[Rows from a 3D scene dataset]

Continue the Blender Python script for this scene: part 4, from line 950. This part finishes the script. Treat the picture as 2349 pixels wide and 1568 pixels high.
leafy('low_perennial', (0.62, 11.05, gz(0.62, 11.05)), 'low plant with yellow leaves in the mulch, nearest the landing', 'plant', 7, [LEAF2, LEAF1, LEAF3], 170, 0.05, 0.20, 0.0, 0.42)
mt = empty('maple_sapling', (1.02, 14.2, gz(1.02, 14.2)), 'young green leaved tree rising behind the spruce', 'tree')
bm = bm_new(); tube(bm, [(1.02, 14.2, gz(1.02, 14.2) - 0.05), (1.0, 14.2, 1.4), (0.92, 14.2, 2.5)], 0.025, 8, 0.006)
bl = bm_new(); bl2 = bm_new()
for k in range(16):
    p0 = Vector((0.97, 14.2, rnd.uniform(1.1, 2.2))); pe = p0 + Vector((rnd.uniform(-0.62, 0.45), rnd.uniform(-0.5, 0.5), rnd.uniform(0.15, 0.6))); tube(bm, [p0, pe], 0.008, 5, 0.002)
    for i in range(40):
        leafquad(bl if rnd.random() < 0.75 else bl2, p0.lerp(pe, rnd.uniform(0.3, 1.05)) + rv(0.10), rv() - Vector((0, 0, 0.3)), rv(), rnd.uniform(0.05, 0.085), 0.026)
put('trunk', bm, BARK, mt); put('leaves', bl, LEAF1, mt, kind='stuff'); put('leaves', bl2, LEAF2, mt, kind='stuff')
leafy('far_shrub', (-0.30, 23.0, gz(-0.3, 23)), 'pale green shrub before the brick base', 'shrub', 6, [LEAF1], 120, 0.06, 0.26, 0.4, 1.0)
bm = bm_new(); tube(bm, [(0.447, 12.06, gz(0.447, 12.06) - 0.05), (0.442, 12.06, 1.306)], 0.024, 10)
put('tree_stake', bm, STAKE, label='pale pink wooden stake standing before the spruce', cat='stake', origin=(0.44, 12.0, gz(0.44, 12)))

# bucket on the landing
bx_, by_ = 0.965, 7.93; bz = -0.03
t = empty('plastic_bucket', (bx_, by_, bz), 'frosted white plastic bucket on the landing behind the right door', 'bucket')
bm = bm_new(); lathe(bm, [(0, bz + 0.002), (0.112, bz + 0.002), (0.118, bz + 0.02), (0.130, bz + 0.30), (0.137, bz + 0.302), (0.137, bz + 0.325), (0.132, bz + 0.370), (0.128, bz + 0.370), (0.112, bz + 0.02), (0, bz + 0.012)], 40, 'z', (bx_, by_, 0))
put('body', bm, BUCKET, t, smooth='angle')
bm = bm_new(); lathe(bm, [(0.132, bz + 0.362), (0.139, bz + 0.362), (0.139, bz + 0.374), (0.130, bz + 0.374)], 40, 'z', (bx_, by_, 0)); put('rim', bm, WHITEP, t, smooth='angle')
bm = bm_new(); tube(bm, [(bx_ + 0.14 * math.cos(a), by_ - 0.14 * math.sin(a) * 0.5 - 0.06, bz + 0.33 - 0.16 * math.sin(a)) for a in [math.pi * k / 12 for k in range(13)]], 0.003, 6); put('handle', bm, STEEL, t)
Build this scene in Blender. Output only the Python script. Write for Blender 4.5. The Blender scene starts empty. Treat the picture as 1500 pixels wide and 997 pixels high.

WHAT YOU SHOULD DO: In full and verbatim, repeat the records given above.

FINISHED ANSWER:
Continue the Blender Python script for this scene: part 4, from line 950. This part finishes the script. Treat the picture as 2349 pixels wide and 1568 pixels high.
leafy('low_perennial', (0.62, 11.05, gz(0.62, 11.05)), 'low plant with yellow leaves in the mulch, nearest the landing', 'plant', 7, [LEAF2, LEAF1, LEAF3], 170, 0.05, 0.20, 0.0, 0.42)
mt = empty('maple_sapling', (1.02, 14.2, gz(1.02, 14.2)), 'young green leaved tree rising behind the spruce', 'tree')
bm = bm_new(); tube(bm, [(1.02, 14.2, gz(1.02, 14.2) - 0.05), (1.0, 14.2, 1.4), (0.92, 14.2, 2.5)], 0.025, 8, 0.006)
bl = bm_new(); bl2 = bm_new()
for k in range(16):
    p0 = Vector((0.97, 14.2, rnd.uniform(1.1, 2.2))); pe = p0 + Vector((rnd.uniform(-0.62, 0.45), rnd.uniform(-0.5, 0.5), rnd.uniform(0.15, 0.6))); tube(bm, [p0, pe], 0.008, 5, 0.002)
    for i in range(40):
        leafquad(bl if rnd.random() < 0.75 else bl2, p0.lerp(pe, rnd.uniform(0.3, 1.05)) + rv(0.10), rv() - Vector((0, 0, 0.3)), rv(), rnd.uniform(0.05, 0.085), 0.026)
put('trunk', bm, BARK, mt); put('leaves', bl, LEAF1, mt, kind='stuff'); put('leaves', bl2, LEAF2, mt, kind='stuff')
leafy('far_shrub', (-0.30, 23.0, gz(-0.3, 23)), 'pale green shrub before the brick base', 'shrub', 6, [LEAF1], 120, 0.06, 0.26, 0.4, 1.0)
bm = bm_new(); tube(bm, [(0.447, 12.06, gz(0.447, 12.06) - 0.05), (0.442, 12.06, 1.306)], 0.024, 10)
put('tree_stake', bm, STAKE, label='pale pink wooden stake standing before the spruce', cat='stake', origin=(0.44, 12.0, gz(0.44, 12)))

# bucket on the landing
bx_, by_ = 0.965, 7.93; bz = -0.03
t = empty('plastic_bucket', (bx_, by_, bz), 'frosted white plastic bucket on the landing behind the right door', 'bucket')
bm = bm_new(); lathe(bm, [(0, bz + 0.002), (0.112, bz + 0.002), (0.118, bz + 0.02), (0.130, bz + 0.30), (0.137, bz + 0.302), (0.137, bz + 0.325), (0.132, bz + 0.370), (0.128, bz + 0.370), (0.112, bz + 0.02), (0, bz + 0.012)], 40, 'z', (bx_, by_, 0))
put('body', bm, BUCKET, t, smooth='angle')
bm = bm_new(); lathe(bm, [(0.132, bz + 0.362), (0.139, bz + 0.362), (0.139, bz + 0.374), (0.130, bz + 0.374)], 40, 'z', (bx_, by_, 0)); put('rim', bm, WHITEP, t, smooth='angle')
bm = bm_new(); tube(bm, [(bx_ + 0.14 * math.cos(a), by_ - 0.14 * math.sin(a) * 0.5 - 0.06, bz + 0.33 - 0.16 * math.sin(a)) for a in [math.pi * k / 12 for k in range(13)]], 0.003, 6); put('handle', bm, STEEL, t)
Build this scene in Blender. Output only the Python script. Write for Blender 4.5. The Blender scene starts empty. Treat the picture as 1500 pixels wide and 997 pixels high.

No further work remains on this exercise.